Im vorliegenden Fall war der Kläger jedoch ursprünglich zur Erledigung von Aufgaben des Beklagten eingestellt worden, welcher bei Abschluss des Arbeitsvertrags nicht die Absicht hatte, ihn einem entleihenden Unternehmen zur Verfügung zu stellen und auch die Überlassung nicht nur vorübergehend war.

Weiter begründete der EuGH seine Entscheidung damit, dass der vorliegenden Sachverhalt nicht mit der Situation eines Leiharbeitnehmers vergleichbar sei, so dass hierauf der in der Leiharbeitsrichtlinie vorgesehene Schutz der Leiharbeitnehmer nicht anwendbar sei; denn das Arbeitsverhältnis des Arbeitnehmers, dessen Aufgaben verlagert wurden, bestehe fort und zudem könne der Arbeitnehmer dem Übergang seines Arbeitsverhältnisses auf das Drittunternehmen widersprechen, mit der Folge, dass ihm sämtliche Arbeitsbedingungen erhalten blieben, die für ihn vor der Verlagerung seiner Aufgaben galten.

WSW-Kommentar:

Die Entscheidung der europäischen Richter ist für TVöD- und TV-L-Anwender, nicht nur im Krankenhaus, von überragender Bedeutung. Damit ist die Personalgestellung im Sinne des § 4 Abs. 4 TVöD (und auch des TV-L) quasi „legalisiert“. Jedenfalls bestehen die Unsicherheiten, die bisher mit der entsprechenden rechtlichen Gestaltung verbunden waren, nicht mehr.

Wichtig ist jedoch, die Reichweite der Entscheidung nicht über den Anwendungsbereich hinaus zu interpretieren.

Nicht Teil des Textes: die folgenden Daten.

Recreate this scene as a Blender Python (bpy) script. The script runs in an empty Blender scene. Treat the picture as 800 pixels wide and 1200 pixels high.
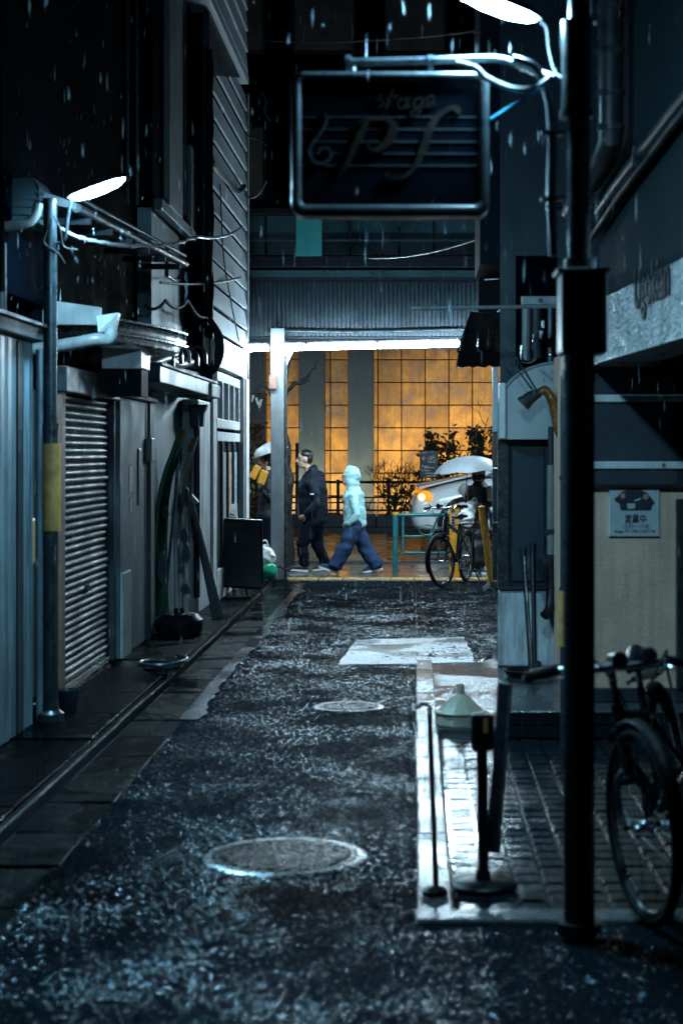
import bpy, bmesh, math, random
from mathutils import Vector, Matrix, noise

R = random.Random(11)
PI = math.pi
S = bpy.context.scene
COL = S.collection

# ------------------------------------------------------------------ camera
F, H, CX, CY = 2000.0, 1.6, 486.0, 530.0
cam_d = bpy.data.cameras.new("camera")
cam_d.sensor_fit = 'VERTICAL'
cam_d.sensor_height = 36.0
cam_d.lens = 60.0
cam_d.shift_x = (400 - CX) / 1200.0
cam_d.shift_y = (CY - 600) / 1200.0
cam_d.clip_start = 0.1
cam_d.clip_end = 800
cam_d.dof.use_dof = True
cam_d.dof.focus_distance = 22.0
cam_d.dof.aperture_fstop = 3.2
cam = bpy.data.objects.new("camera", cam_d)
cam.location = (0, 0, H)
cam.rotation_euler = (PI / 2, 0, 0)
COL.objects.link(cam)
S.camera = cam

# ------------------------------------------------------------------ night sky and exposure
W = bpy.data.worlds.new("World")
S.world = W
W.use_nodes = True
bg = W.node_tree.nodes["Background"]
bg.inputs[0].default_value = (0.10, 0.32, 1.0, 1)
bg.inputs[1].default_value = 0.0045
S.view_settings.view_transform = 'Standard'
S.view_settings.look = 'None'
S.view_settings.exposure = 0.0
S.view_settings.gamma = 1.0
S.view_settings.use_curve_mapping = False
S.cycles.max_bounces = 6
S.cycles.diffuse_bounces = 1
S.cycles.glossy_bounces = 4
S.cycles.volume_bounces = 0
S.cycles.sample_clamp_indirect = 4.0
S.cycles.use_denoising = True
S.cycles.caustics_reflective = False
S.cycles.caustics_refractive = False

LAMP_COL = (0.34, 0.74, 1.0)
LAMP_L = 1150.0
TUBE_COL = (0.60, 0.85, 1.0)
TUBE_L = 270.0
WARM_COL = (1.0, 0.72, 0.30)
WARM_W = 50.0

# ------------------------------------------------------------------ helpers
def P(px, py, d):
    return Vector(((px - CX) * d / F, d, H + (CY - py) * d / F))
def GX(px, d): return (px - CX) * d / F
def GZ(py, d): return H + (CY - py) * d / F
def D(py): return F * H / (py - CY)

def BM(): return bmesh.new()

def box(bm, x0, x1, y0, y1, z0, z1):
    vs = [bm.verts.new((x, y, z)) for x in (x0, x1) for y in (y0, y1) for z in (z0, z1)]
    for f in ((0, 1, 3, 2), (4, 6, 7, 5), (0, 4, 5, 1), (2, 3, 7, 6), (0, 2, 6, 4), (1, 5, 7, 3)):
        bm.faces.new([vs[i] for i in f])
    return vs

def obox(bm, M, sx, sy, sz):
    vs = box(bm, -sx / 2, sx / 2, -sy / 2, sy / 2, -sz / 2, sz / 2)
    for v in vs: v.co = M @ v.co
    return vs

def frame_mat(o, xa, za):
    x = Vector(xa).normalized(); z = Vector(za).normalized()
    y = z.cross(x).normalized(); z = x.cross(y)
    m = Matrix((x, y, z)).transposed().to_4x4()
    m.translation = Vector(o)
    return m

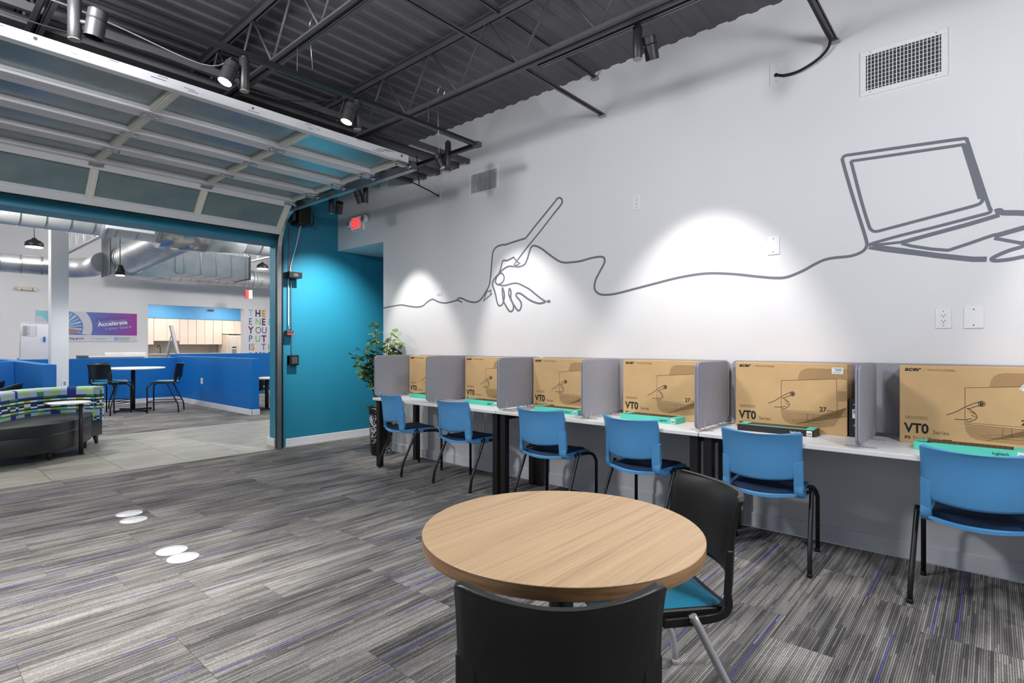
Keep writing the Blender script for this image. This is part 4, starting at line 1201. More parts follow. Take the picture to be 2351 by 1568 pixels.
keyboard_box('mint green keyboard box in front of the third carton from the plant', 3.64, 2.94, -0.02, False)
keyboard_box('mint green keyboard box in front of the fourth carton from the plant', 3.69, 2.14, -0.02, False)
keyboard_box('keyboard box with black sides and a mint lid', 3.715, 1.275, 0.02, True)
keyboard_box('mint green keyboard box in front of the right end carton', 3.66, 0.325, -0.02, False)
t = thing('accessory_box', 'tall slim black box with green print beside the stickered carton', 'box', (3.892, 0.586, DZ))
MB().box(0, 0.13, 0, 0.080, 0, 0.235).build('box_body', 'black_card', t, bevel=0.002, seg=1)
m = MB().box(-0.0006, 0, 0.030, 0.060, 0.196, 0.203).box(-0.0006, 0, 0.036, 0.058, 0.066, 0.074).prism([(0.040, 0.074), (0.054, 0.074), (0.047, 0.090)], lambda u, v, w: (w, u, v), -0.0006, 0)
m.build('green_marks', 'green_print', t)
MB().box(-0.0006, 0, 0.022, 0.062, 0.115, 0.170).build('white_label', 'paper_white', t)
m = MB()
for i in range(9): m.box(-0.001, -0.0006, 0.026 + i * 0.0036, 0.028 + i * 0.0036, 0.145, 0.165)
m.build('barcode', 'slot_dark', t)

# ================================================================== CHAIRS
def chair_meshes(seat_z, pre):
    """meshes of the stacking chair: faces +x, origin on the floor at the centre"""
    dz = seat_z - 0.45
    out = {}
    HW = 0.222
    prof = [(-0.232, 0.540), (-0.240, 0.580), (-0.246, 0.640), (-0.252, 0.700), (-0.262, 0.750), (-0.276, 0.790), (-0.284, 0.806)]
    pp = smooth_path([(x, z, 0) for x, z in prof], 4)
    def back(u, v, off):
        t = v * (len(pp) - 1); i = min(int(t), len(pp) - 2); f = t - i
        x = pp[i][0] * (1 - f) + pp[i + 1][0] * f; z = pp[i][1] * (1 - f) + pp[i + 1][1] * f
        s = 2 * u - 1
        hw = HW * (0.965 + 0.035 * v)
        # rounded upper corners and a bowed upper and lower edge
        e = max(0.0, (v - 0.86) / 0.14)
        hw -= 0.022 * e ** 3
        z += -0.014 * (1 - s * s) * max(0, v - 0.6) / 0.4 - 0.018 * (1 - s * s) * max(0.0, 0.35 - v) / 0.35
        xx = x + 0.085 * s * s - 0.022
        return (xx + off, s * hw, z + dz)
    NU, NV = 24, 16
    m = MB(); m.grid(lambda u, v: back(u, v, 0.0), NU, NV)
    n0 = len(m.v); m.grid(lambda u, v: back(u, v, -0.017), NU, NV)
    rim = []
    idx = lambda i, j: j * (NU + 1) + i
    loop = [idx(i, 0) for i in range(NU + 1)] + [idx(NU, j) for j in range(1, NV + 1)] + [idx(i, NV) for i in range(NU - 1, -1, -1)] + [idx(0, j) for j in range(NV - 1, 0, -1)]
    for a in range(len(loop)):
        p, q = loop[a], loop[(a + 1) % len(loop)]
        m.f.append((p, q, n0 + q, n0 + p)); m.sm.append(False)
    out['backrest'] = m
    # side uprights: strap from half-way up the back, round the corner and forward under the seat
    for s in (-1, 1):
        path = smooth_path([(-0.243, 0.640, 0), (-0.239, 0.60, 0), (-0.234, 0.55, 0), (-0.229, 0.50, 0), (-0.214, 0.462, 0), (-0.178, 0.440, 0), (-0.10, 0.431, 0), (0.02, 0.430, 0)], 4)
        m = MB(); n = len(path)
        for i, (x, z, _) in enumerate(path):
            a = path[max(i - 1, 0)]; b_ = path[min(i + 1, n - 1)]
            d = Vector((b_[0] - a[0], 0, b_[1] - a[1])).normalized(); nn = Vector((d.z, 0, -d.x))
            y0, y1 = 0.172, 0.221
            if i == 0: y0 = 0.206
            if i == 1: y0 = 0.190
            k = max(0.0, min(1.0, (z - 0.432) / 0.07))     # follows the bow of the back, flattens under the seat
            for yy, o in ((y0, 0.004), (y1, 0.006), (y1 + 0.001, -0.0165 - 0.006 * min(1, i / 8)), (y0 + 0.004, -0.0172 - 0.006 * min(1, i / 8))):
                q = Vector((x + k * (0.085 * (yy / 0.222) ** 2 - 0.022) + (1 - k) * 0.02, 0, z + dz)) + nn * (-o)
                m.v.append((q.x, s * yy, q.z))
        for i in range(n - 1):
            for j in range(4):
                m.f.append((4 * i + j, 4 * i + (j + 1) % 4, 4 * i + 4 + (j + 1) % 4, 4 * i + 4 + j)); m.sm.append(False)
        m.f += [(3, 2, 1, 0), (4 * n - 4, 4 * n - 3, 4 * n - 2, 4 * n - 1)]; m.sm += [False] * 2
        out['upright%d' % s] = m
    # seat pan with down-turned front edge and raised rear lip
    def seat_pt(u, v, top):
        x = -0.205 + 0.435 * u; s = 2 * v - 1
        hw = 0.205 - 0.020 * max(0, (0.15 - u) / 0.15) ** 2 - 0.018 * max(0, (u - 0.85) / 0.15) ** 2
        z = 0.452 - 0.012 * (1 - s * s) * (1 - u * 0.6) - 0.030 * max(0, (u - 0.80) / 0.20) ** 2
        z += -0.012 * (1 - s * s) * max(0, (0.2 - u) / 0.2)
        x -= 0.022 * (1 - s * s) * max(0, (0.25 - u) / 0.25)
        return (x, s * hw, z + dz - (0 if top else 0.016))
    m = MB(); NU, NV = 20, 14
    m.grid(lambda u, v: seat_pt(u, v, True), NU, NV); n0 = len(m.v); m.grid(lambda u, v: seat_pt(u, v, False), NU, NV)
    loop = [j * (NU + 1) + i for i, j in [(i, 0) for i in range(NU + 1)] + [(NU, j) for j in range(1, NV + 1)] + [(i, NV) for i in range(NU - 1, -1, -1)] + [(0, j) for j in range(NV - 1, 0, -1)]]
    for a in range(len(loop)):
        p, q = loop[a], loop[(a + 1) % len(loop)]
        m.f.append((p, q, n0 + q, n0 + p)); m.sm.append(False)
    out['seat_pan'] = m
    def pad_pt(u, v, top):
        x, y, z = seat_pt(0.045 + 0.925 * u, 0.055 + 0.89 * v, True)
        e = min(u, 1 - u, v, 1 - v)
        return (x, y, z + 0.001 + (0.014 * min(1, e / 0.08) ** 0.5 if top else 0))
    m = MB()
    m.grid(lambda u, v: pad_pt(u, v, True), NU, NV); n0 = len(m.v); m.grid(lambda u, v: pad_pt(u, v, False), NU, NV)
    for a in range(len(loop)):
        p, q = loop[a], loop[(a + 1) % len(loop)]
        m.f.append((p, q, n0 + q, n0 + p)); m.sm.append(False)
    out['seat_pad'] = m
    return out, dz
def make_chair(name, shell_mat, pad_mat, leg_mat, seat_z=0.45, footrest=False):
    t = thing(name, 'x', 'chair')
    ms, dz = chair_meshes(seat_z, name)
    ms['backrest'].build('backrest', shell_mat, t)
    for s in (-1, 1): ms['upright%d' % s].build('upright', shell_mat, t, bevel=0.004)
    ms['seat_pan'].build('seat_pan', shell_mat, t)
    ms['seat_pad'].build('seat_pad', pad_mat, t)
    sp = 0.0 if not footrest else 0.03
    for s in (-1, 1):
        y = s * 0.247
        fx = 0.235 + sp
        MB().tube([(-0.055, s * 0.19, 0.420 + dz), (0.10, s * 0.195, 0.418 + dz)] + smooth_path([(0.17, s * 0.208, 0.416 + dz), (0.205, s * 0.222, 0.408 + dz), (0.226, s * 0.236, 0.384 + dz), (fx, y, 0.345 + dz)], 4) + [(fx, y, 0.006)], 0.0125, 12).build('leg', leg_mat, t)
        kz = 0.15 if not footrest else 0.20
        MB().tube([(-0.045, s * 0.245, 0.455 + dz), (-0.060, s * 0.248, 0.425 + dz)] + smooth_path([(-0.185 - sp, s * 0.254, kz + 0.03), (-0.212 - sp, s * 0.256, kz - 0.03), (-0.224 - sp, s * 0.258, kz - 0.09 if kz > 0.1 else 0.05)], 4) + [(-0.230 - sp, s * 0.258, 0.006)], 0.0125, 12).build('leg', leg_mat, t)
        MB().cyl((-0.055, s * 0.222, 0.434 + dz), (-0.055, s * 0.250, 0.434 + dz), 0.010, 10).build('pivot', leg_mat, t)
        for q in ((fx, y), (-0.230 - sp, s * 0.258)):
            MB().cyl((q[0], q[1], 0.0), (q[0], q[1], 0.022), 0.0145, 12).build('glide', 'rubber_black' if leg_mat == 'black_metal' else 'silver_leg', t)
    MB().cyl((-0.055, -0.222, 0.428 + dz), (-0.055, 0.222, 0.428 + dz), 0.009, 10).build('cross_bar', leg_mat, t)
    if footrest:
        m = MB(); z = 0.21
        m.cyl((0.265, -0.247, z), (0.265, 0.247, z), 0.008, 8)
        for s in (-1, 1): m.cyl((0.265, s * 0.247, z), (-0.235, s * 0.256, z), 0.008, 8)
        m.build('footrest', leg_mat, t)
    return t
ch = make_chair('stacking_chair', 'blue_plastic', 'navy_pad', 'black_metal')
g = 'blue chairs at the desks'
CH = [(3.635, 4.615, -11, 'blue stacking chair at the far end, nearest the plant'), (3.63, 3.715, -2, 'blue stacking chair, second from the plant'), (3.618, 2.70, 3, 'blue stacking chair, third from the plant'),
      (3.63, 1.885, -5, 'blue stacking chair, fourth from the plant, behind the far edge of the wooden table'), (3.615, 1.055, 6, 'blue stacking chair behind the black chair with the turquoise seat'), (3.635, 0.055, -1, 'blue stacking chair cut off by the right edge of the picture')]
for i, (x, y, a, lab) in enumerate(CH):
    if i == 0:
        ch.location = (x, y, 0); ch.rotation_euler = (0, 0, math.radians(a)); ch['label'] = lab; ch['group'] = g
    else:
        dup(ch, (x, y, 0), math.radians(a), lab, g)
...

Es geht „nur“ um die Personalgestellung im Sinne des Tarifrechts, also einer Aufgabenverlagerung und der Weisung des Arbeitgebers wegen dieser Verlagerung bei einem anderen Arbeitgeber die Arbeitsleistung zu erbringen. In der Regel wird dem ein Betriebsübergang nach § 613a BGB vorausgegangen sein mit einem entsprechenden Widerspruch des Beschäftigten.